The dance scene on the beach was saved for the very end of filming, so that the two young leads would be comfortable around each other, and was done on a closed set (just the two leads, co-writer and director Wes Anderson, and the cameraman).
In the film, Laura Bishop shouts at various family members through a bullhorn. The idea came from co-writer Roman Coppola's childhood, as his mother Eleanor Coppola used a bullhorn in a similar fashion.
According to Wes Anderson, Suzy's discovery of the "Coping with a Troubled Child" pamphlet was based on a similar experience from his own childhood: "It wasn't anything terrible. It's just something that at the time, when I found it, I was like, 'What is this?!' I immediately knew who that troubled child was, even though hypothetically, it could have been someone else."
After filming was completed, Kara Hayward got to keep the kitten owned in the film by her character Suzy, and Jared Gilman got to keep the backpack used by his character Sam.
Commenting on the film's connection to the first time he fell in love, Wes Anderson has said, "Well, what I wanted to do was re-create the feeling of that memory. The movie is kind of like a fantasy that I think I would have had at that age. When you're eleven or twelve years old, you can get so swept up in a book, that you start to believe that the fantasy is reality.
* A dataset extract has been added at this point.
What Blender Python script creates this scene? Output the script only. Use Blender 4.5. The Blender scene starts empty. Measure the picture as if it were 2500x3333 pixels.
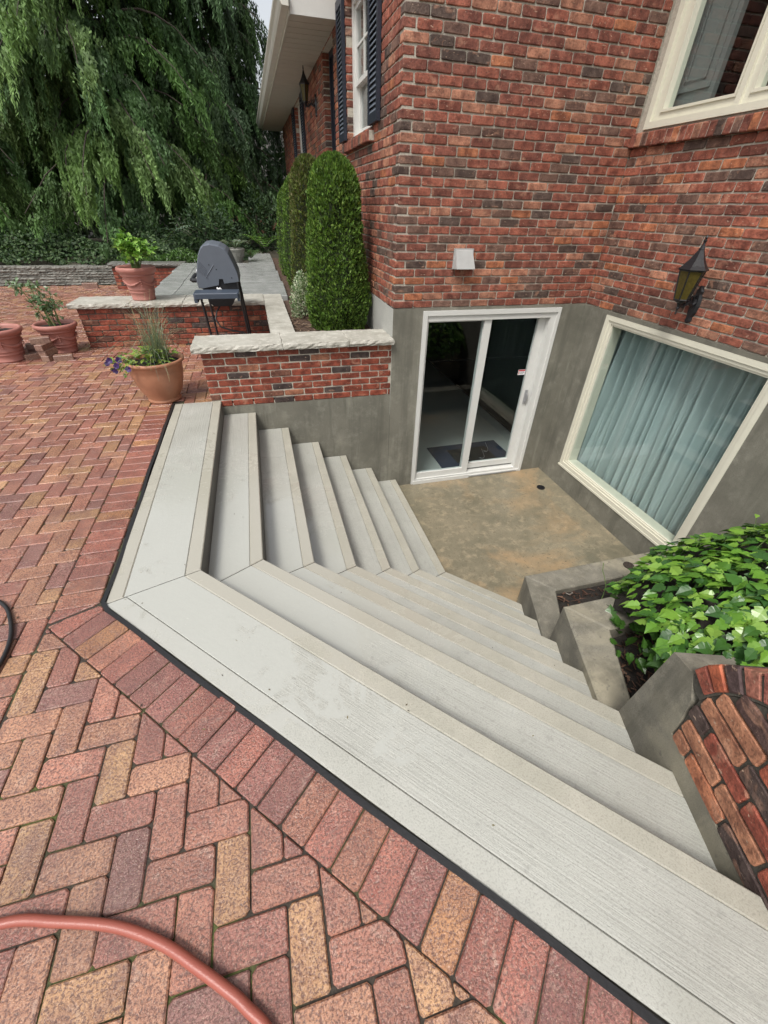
import bpy, math, random
import numpy as np
from mathutils import Vector, Matrix
random.seed(7); rng=np.random.default_rng(7)
SC=bpy.context.scene; COL=SC.collection
R=math.radians
# ------------------------------------------------------------------ camera
YAW,PITCH,ROLL=0.283145361,0.641112963,-0.0311628098
EYE=Vector((0,0,1.60))
_f=Vector((math.sin(YAW)*math.cos(PITCH),math.cos(YAW)*math.cos(PITCH),-math.sin(PITCH)))
_r=Vector((math.cos(YAW),-math.sin(YAW),0)); _d=_f.cross(_r)
_right=math.cos(ROLL)*_r+math.sin(ROLL)*_d; _down=-math.sin(ROLL)*_r+math.cos(ROLL)*_d
cd=bpy.data.cameras.new('camera'); cam=bpy.data.objects.new('camera',cd); COL.objects.link(cam)
M=Matrix.Identity(4)
for i in range(3):
    M[i][0]=_right[i]; M[i][1]=-_down[i]; M[i][2]=-_f[i]; M[i][3]=EYE[i]
cam.matrix_world=M
cd.sensor_fit='HORIZONTAL'; cd.sensor_width=36; cd.lens=1330/2500*36; cd.clip_start=0.05; cd.clip_end=400
SC.camera=cam
def view_px(p):
    v=Vector(p)-EYE; z=v.dot(_f)
    if z<0.05: return None
    return v.dot(_right)/z*1330+1250, v.dot(_down)/z*1330+1666, z
def rank(p,size=1.0):
    q=view_px(p)
    if q is None: return -1
    x,y,z=q
    if x<-60 or x>2560 or y<-60 or y>3393: return -1
    return size/(z*z)
# ------------------------------------------------------------------ world, sun, exposure
W=bpy.data.worlds.new('World'); SC.world=W; W.use_nodes=True
wn=W.node_tree.nodes; wl=W.node_tree.links; wn.clear()
SUN_EL,SUN_AZ=R(58),R(-135)      # azimuth measured from +Y towards +X
sky=wn.new('ShaderNodeTexSky'); sky.sky_type='NISHITA'; sky.sun_disc=False
sky.sun_elevation=SUN_EL; sky.sun_rotation=SUN_AZ; sky.air_density=1.2; sky.dust_density=4.0
hs=wn.new('ShaderNodeHueSaturation'); hs.inputs['Saturation'].default_value=0.25; hs.inputs['Value'].default_value=1.0
bg=wn.new('ShaderNodeBackground'); bg.inputs['Strength'].default_value=0.135
wo=wn.new('ShaderNodeOutputWorld')
wl.new(sky.outputs[0],hs.inputs['Color']); wl.new(hs.outputs[0],bg.inputs['Color']); wl.new(bg.outputs[0],wo.inputs[0])
sl=bpy.data.lights.new('sun','SUN'); sl.energy=1.5; sl.angle=R(14); sl.color=(1.0,0.96,0.9)
so=bpy.data.objects.new('sun',sl); COL.objects.link(so)
sd=Vector((math.sin(SUN_AZ)*math.cos(SUN_EL),math.cos(SUN_AZ)*math.cos(SUN_EL),math.sin(SUN_EL)))
so.rotation_euler=sd.to_track_quat('Z','Y').to_euler()
SC.view_settings.view_transform='Standard'; SC.view_settings.look='None'
SC.view_settings.exposure=0.62; SC.view_settings.gamma=1.0; SC.view_settings.use_curve_mapping=False
SC.render.engine='CYCLES'
SC.cycles.max_bounces=8; SC.cycles.diffuse_bounces=4; SC.cycles.glossy_bounces=3; SC.cycles.transmission_bounces=6; SC.cycles.transparent_max_bounces=12
SC.cycles.use_denoising=True; SC.cycles.sample_clamp_indirect=6

# ------------------------------------------------------------------ materials
MATS={}
def ramp(n,stops):
    cr=n.color_ramp
    while len(cr.elements)<len(stops): cr.elements.new(0.5)
    for e,(p,c) in zip(cr.elements,stops):
        e.position=p; e.color=(c[0],c[1],c[2],1) if not isinstance(c,(int,float)) else (c,c,c,1)
class NT:
    def __init__(s,name):
        s.m=bpy.data.materials.new(name); s.m.use_nodes=True; s.t=s.m.node_tree; s.t.nodes.clear()
        s.o=s.t.nodes.new('ShaderNodeOutputMaterial')
    def n(s,ty,ins=None,**kw):
        x=s.t.nodes.new('ShaderNode'+ty)
        for k,v in kw.items(): setattr(x,k,v)
        for k,v in (ins or {}).items():
            i=x.inputs[k]
            if isinstance(v,bpy.types.NodeSocket): s.t.links.new(v,i)
            elif isinstance(v,(tuple,list)) and len(v)==3 and i.type=='RGBA': i.default_value=(*v,1)
            else: i.default_value=v
        return x
    def pos(s,scale=(1,1,1),obj=False):
        if obj: src=s.n('TexCoord').outputs['Object']
        else: src=s.n('NewGeometry').outputs['Position']
        return s.n('Mapping',{'Vector':src,'Scale':scale}).outputs[0]
    def noise(s,vec,scale,detail=4,rough=.55,dist=0): return s.n('TexNoise',{'Vector':vec,'Scale':scale,'Detail':detail,'Roughness':rough,'Distortion':dist}).outputs['Fac']
    def ramp(s,fac,stops,interp='LINEAR'):
        x=s.n('ValToRGB',{'Fac':fac}); ramp(x,stops); x.color_ramp.interpolation=interp; return x.outputs['Color']
    def mix(s,f,a,b,mode='MIX'):
        x=s.n('Mix',data_type='RGBA',blend_type=mode); 
        for k,v in ((0,f),(6,a),(7,b)):
            i=x.inputs[k]
            if isinstance(v,bpy.types.NodeSocket): s.t.links.new(v,i)
            elif isinstance(v,(tuple,list)): i.default_value=(*v,1)
            else: i.default_value=v
        return x.outputs[2]
    def math(s,op,a,b=0.0,c=None):
        x=s.n('Math',operation=op)
        for k,v in ((0,a),(1,b),(2,c)):
            if v is None: continue
            if isinstance(v,bpy.types.NodeSocket): s.t.links.new(v,x.inputs[k])
            else: x.inputs[k].default_value=v
        return x.outputs[0]
    def bump(s,h,dist=.01,strength=1.0,normal=None):
        d={'Height':h,'Distance':dist,'Strength':strength}
        if normal is not None: d['Normal']=normal
        return s.n('Bump',d).outputs[0]
    def fin(s,color,rough=.7,normal=None,spec=.5,metal=0,trans=None,name=None):
        d={'Base Color':color,'Roughness':rough,'Metallic':metal,'Specular IOR Level':spec}
        if normal is not None: d['Normal']=normal
        b=s.n('BsdfPrincipled',d)
        s.b=b
        s.t.links.new(b.outputs[0],s.o.inputs[0])
        MATS[s.m.name]=s.m; return s.m
def tint(nt): return nt.n('Attribute',attribute_name='tint').outputs['Color']

def mk_brick():
    t=NT('brick'); P=t.pos(); a=tint(t)
    n1=t.noise(P,14,5,.6); n2=t.noise(P,70,4,.6); n3=t.noise(P,5,3)
    c=t.mix(t.ramp(n1,[(.36,0),(.64,1)]),t.mix(1,a,(.60,.52,.52),'MULTIPLY'),t.mix(1,a,(1.45,1.42,1.38),'MULTIPLY'))
    pt=t.noise(t.pos((1,1,1.6)),8.5,3,.5,.8); c=t.mix(t.ramp(pt,[(.60,0),(.68,.45)]),c,(.46,.25,.165))
    c=t.mix(t.ramp(n2,[(.3,.55),(.5,0)]),c,(.03,.018,.014))
    fl=t.noise(t.pos((1,1,2.2)),34,3,.7)
    c=t.mix(t.ramp(fl,[(.64,0),(.70,.7)]),c,(.56,.40,.29))
    c=t.mix(t.ramp(n3,[(.5,0),(.8,.25)]),c,(.06,.035,.03))
    h=t.math('ADD',t.math('MULTIPLY',n1,.6),t.math('MULTIPLY',n2,.5))
    t.fin(c,t.math('ADD',t.math('MULTIPLY',n3,.3),.5),t.bump(h,.010,1.0),.35)
mk_brick()
def mk_mortar(name,c0,c1):
    t=NT(name); P=t.pos(); n=t.noise(P,60,5,.7); n2=t.noise(P,4,3)
    c=t.mix(n2,c0,c1); c=t.mix(t.ramp(n,[(.3,.5),(.6,0)]),c,tuple(x*.4 for x in c0))
    t.fin(c,.9,t.bump(n,.006,.9),.2)
mk_mortar('mortar',(.40,.365,.30),(.58,.535,.45)); mk_mortar('dark_mortar',(.06,.055,.045),(.13,.12,.10))
def mk_paver():
    t=NT('paver'); P=t.pos(); a=tint(t)
    v=t.noise(P,130,5,.75,.35); v2=t.noise(P,230,2,.5); pz=t.noise(P,7,3,.6,.6); n1=t.noise(P,9,4,.6,.5); n3=t.noise(P,1.4,3)
    c=t.mix(t.ramp(n1,[(.3,0),(.7,1)]),t.mix(1,a,(.72,.60,.60),'MULTIPLY'),t.mix(1,a,(1.22,1.2,1.12),'MULTIPLY'))
    c=t.mix(t.ramp(t.noise(P,16,4,.7,1.),[(.56,0),(.72,.5)]),c,(.55,.42,.34))
    c=t.mix(t.ramp(pz,[(.52,0),(.68,.55)]),c,(.17,.065,.06))
    c=t.mix(t.ramp(v,[(.43,.88),(.535,0)]),c,(.10,.034,.024))
    c=t.mix(t.ramp(v2,[(.56,0),(.70,.38)]),c,(.74,.52,.38))
    c=t.mix(t.ramp(n3,[(.35,.0),(.75,.28)]),c,(.10,.055,.035))
    rg=t.ramp(t.noise(P,2.2,4,.6),[(.38,.16),(.66,.45)])
    t.fin(c,rg,t.bump(t.math('ADD',v,t.math('MULTIPLY',n1,.5)),.005,.9),1.0)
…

I think when you have a giant crush when you're in fifth grade, it becomes your whole world. It's like being underwater, everything is different."
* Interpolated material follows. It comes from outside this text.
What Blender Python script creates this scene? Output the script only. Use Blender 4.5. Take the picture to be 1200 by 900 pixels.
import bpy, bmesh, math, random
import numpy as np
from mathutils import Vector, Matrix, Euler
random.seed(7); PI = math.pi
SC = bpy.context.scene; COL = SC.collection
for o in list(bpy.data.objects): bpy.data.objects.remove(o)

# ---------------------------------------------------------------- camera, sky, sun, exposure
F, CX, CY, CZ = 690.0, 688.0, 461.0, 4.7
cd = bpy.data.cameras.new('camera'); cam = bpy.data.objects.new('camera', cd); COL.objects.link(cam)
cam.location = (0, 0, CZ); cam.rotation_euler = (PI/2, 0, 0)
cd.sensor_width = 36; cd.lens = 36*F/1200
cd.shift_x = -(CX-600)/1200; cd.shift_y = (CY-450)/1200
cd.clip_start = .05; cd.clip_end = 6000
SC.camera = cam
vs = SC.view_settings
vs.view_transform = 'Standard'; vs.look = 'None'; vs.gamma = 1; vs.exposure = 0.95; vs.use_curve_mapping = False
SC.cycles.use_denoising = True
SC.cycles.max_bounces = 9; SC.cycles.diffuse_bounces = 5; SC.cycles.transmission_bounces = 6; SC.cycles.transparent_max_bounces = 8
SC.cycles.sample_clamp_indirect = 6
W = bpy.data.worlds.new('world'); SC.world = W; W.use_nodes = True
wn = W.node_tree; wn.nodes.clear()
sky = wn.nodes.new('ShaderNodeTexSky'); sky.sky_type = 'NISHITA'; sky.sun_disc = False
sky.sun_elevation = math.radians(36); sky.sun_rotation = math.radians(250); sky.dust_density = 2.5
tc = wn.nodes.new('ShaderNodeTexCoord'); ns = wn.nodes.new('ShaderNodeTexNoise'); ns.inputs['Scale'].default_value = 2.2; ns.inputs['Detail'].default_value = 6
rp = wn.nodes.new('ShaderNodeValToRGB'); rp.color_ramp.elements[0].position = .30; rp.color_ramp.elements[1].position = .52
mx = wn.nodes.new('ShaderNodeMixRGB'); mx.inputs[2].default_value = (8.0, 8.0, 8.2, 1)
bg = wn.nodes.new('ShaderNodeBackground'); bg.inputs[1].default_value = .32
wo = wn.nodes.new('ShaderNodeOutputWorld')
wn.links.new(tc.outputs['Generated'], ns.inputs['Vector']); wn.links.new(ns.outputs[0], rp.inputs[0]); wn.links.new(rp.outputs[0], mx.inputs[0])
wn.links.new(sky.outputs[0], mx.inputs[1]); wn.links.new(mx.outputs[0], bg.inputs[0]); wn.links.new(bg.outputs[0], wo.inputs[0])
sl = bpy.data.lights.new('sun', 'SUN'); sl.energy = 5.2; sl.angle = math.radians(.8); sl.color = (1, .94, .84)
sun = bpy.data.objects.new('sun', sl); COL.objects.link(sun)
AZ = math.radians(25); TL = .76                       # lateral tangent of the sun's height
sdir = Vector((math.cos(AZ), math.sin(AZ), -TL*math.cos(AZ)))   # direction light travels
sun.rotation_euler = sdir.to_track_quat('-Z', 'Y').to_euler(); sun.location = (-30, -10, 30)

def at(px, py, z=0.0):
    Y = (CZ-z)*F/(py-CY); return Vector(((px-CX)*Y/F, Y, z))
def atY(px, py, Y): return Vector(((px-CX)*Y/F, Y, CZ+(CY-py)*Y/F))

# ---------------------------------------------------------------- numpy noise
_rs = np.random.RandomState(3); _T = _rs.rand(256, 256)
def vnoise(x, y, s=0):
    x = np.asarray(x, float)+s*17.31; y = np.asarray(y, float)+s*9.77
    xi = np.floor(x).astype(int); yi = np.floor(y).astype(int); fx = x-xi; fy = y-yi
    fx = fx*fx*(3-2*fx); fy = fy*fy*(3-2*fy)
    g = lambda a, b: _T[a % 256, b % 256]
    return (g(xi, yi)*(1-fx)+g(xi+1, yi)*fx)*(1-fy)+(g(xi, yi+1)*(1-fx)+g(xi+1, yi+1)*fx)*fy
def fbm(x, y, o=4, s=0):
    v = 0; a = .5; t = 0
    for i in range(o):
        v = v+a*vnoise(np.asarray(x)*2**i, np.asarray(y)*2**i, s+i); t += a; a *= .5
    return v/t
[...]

Wes Anderson: ["Peanuts"] The dog is named "Snoopy", and the story is set in the debut year of the groundbreaking cartoon A Charlie Brown Christmas (1965). Rushmore (1998) and The Royal Tenenbaums (2001) also contain numerous "Peanuts" and Charlie Brown references.
Wes Anderson: [strained marriage] The twice divorced Bill Murray plays a character that has marital issues in this movie. His character also has marital issues in several of his previous collaborations with Wes Anderson, including Rushmore (1998), The Royal Tenenbaums (2001), and The Life Aquatic with Steve Zissou (2004). His character in Fantastic Mr. Fox (2009) is happily married, however.
Wes Anderson: [divorce] Suzy's parents are on the verge of divorce; the parents in The Darjeeling Limited (2007) and The Royal Tenenbaums (2001) are also divorced.